Crash Team Racing is an absolute banger, but better yet it's not just a banger but a sort of weird, off-brand, alternate universe banger: the best kind, and the rarest kind.
There are almost no off-brand bangers, you see, and I think that's why CTR gets such a bad rap from the usual Franchise-Kart fans, what with all their blue shells and banana skins and other definitely-ripped-off-from CTR things. Crash Bandicoot, all '90s eyebrow-wiggling and nu-metal jorts-wearing, is not a good enough character to be an entire platform's mascot in 1999, let alone 2019; and the Crash Bandicoot Cinematic Universe is not even close to a good enough universe for it to get its own sixteen-character kart-racing spinoff - or, at least, so the received wisdom goes.
But the received wisdom, let me tell you, is wrong. There is no better franchise to hide an authentically brilliant racer in than Crash Bandicoot. Look past the jorts and the eyebrows and the extreme wonk of those characters - seriously, just take a second and actually look at them - and you'll find an absolute gold mine, like popping open a tube of Prongles - "Once you pop... it's great!" - and finding that they actually taste better than the original.
CTR has some of the best kart-racing tracks ever made - Hot Air Skyway, Polar Pass, Papu's Pyramid - just like the original Crash, between the difficulty spikes or maybe because of them, still has some of the most compulsive pass-the-pad platforming. Its items are weirdly intricate, so much so that twenty years of playing this ridiculous game to death still isn't enough to completely master the remote-detonating of a rolling bomb. The shortcuts are just the right balance - tricky, but almost illicitly tempting - so I'm still going for them, at the risk of pointlessly throwing away a lead, when I really should know better. Somehow, CTR just works, when it has absolutely no right to.
Having played a bit of CTR Nitro-Fueled, the much begged-for remaster, I can say that all of that is absolutely still there. The tracks feel exactly right, the racers feel distinct (maybe just a little twitchier, perhaps?), the eyebrows are still wiggling and the shortcuts are still annoyingly tempting. I only played the standard Arcade mode, in single-player against the CPU and in splitscreen, and I only played three tracks - Crash Cove, Dingo Canyon, and Polar Pass - but they play just about identically, those twenty years of muscle memory working just about fine. All the characters, tracks and modes are returning, although Activision was non-committal when I pushed for a full list of them and, given the generosity of the N-Sane Trilogy remaster, you can read into that what you wish. In brief it feels plush, and faithful, and all that "how it always looked in my head" kinds of authentic that you'd want from a proper rebuilding of a classic.

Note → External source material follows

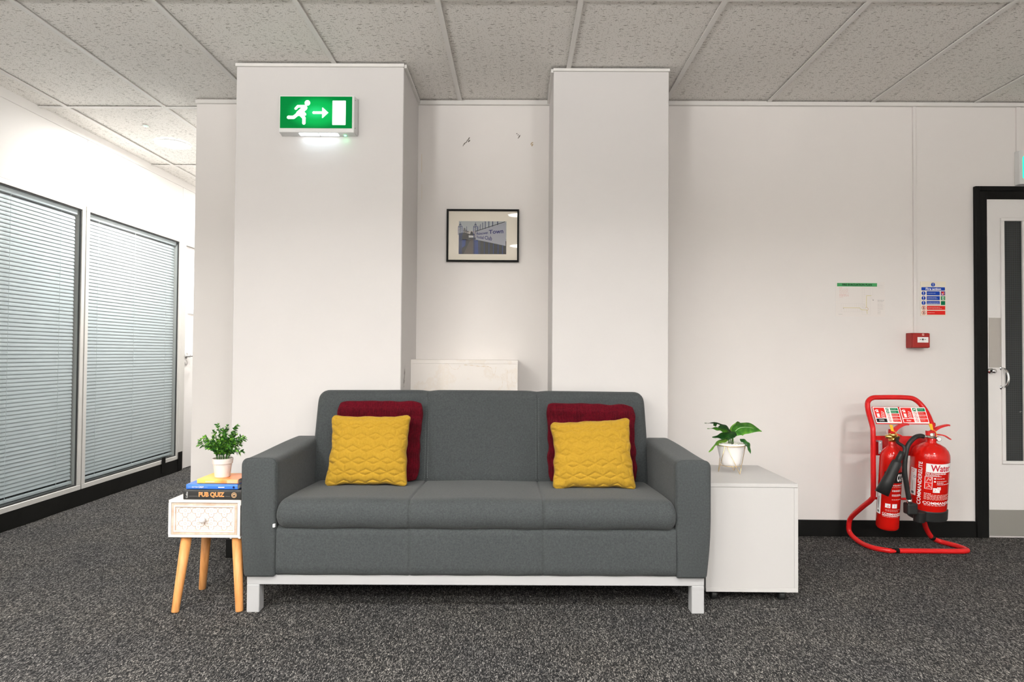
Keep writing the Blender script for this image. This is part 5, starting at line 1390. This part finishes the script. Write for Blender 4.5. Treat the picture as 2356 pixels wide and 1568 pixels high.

The only thing at risk is, slightly ironically, some of that original wonk - but that's not really something you can be certain on in such a short space of time. What I want from a CTR remaster is for it to still feel like I've bought a game from a bootleg dealer at a car boot sale, with the name written straight onto a plain CD ROM in permanent marker, that is, somehow, actually really good. The one thing I worry about with Nitro-Fueled is that Activision, and the developers at Beenox who are handling it, smooth away just a few too many of those wonderful, eye-gougingly jagged edges, and in the process lose some of the absurdity. I worry, a little, that all the corporate glee at being in on the joke with you sort of ruins it, the way Prongles, god love 'em, are sort of ruined when you realise they're not a knockoff but a manufactured joke, from the people who make Cards Against Humanity.
But I do think we'll be fine, because it's 2019, and this is still a video game about racing Australian animals in jorts - just a bit prettier.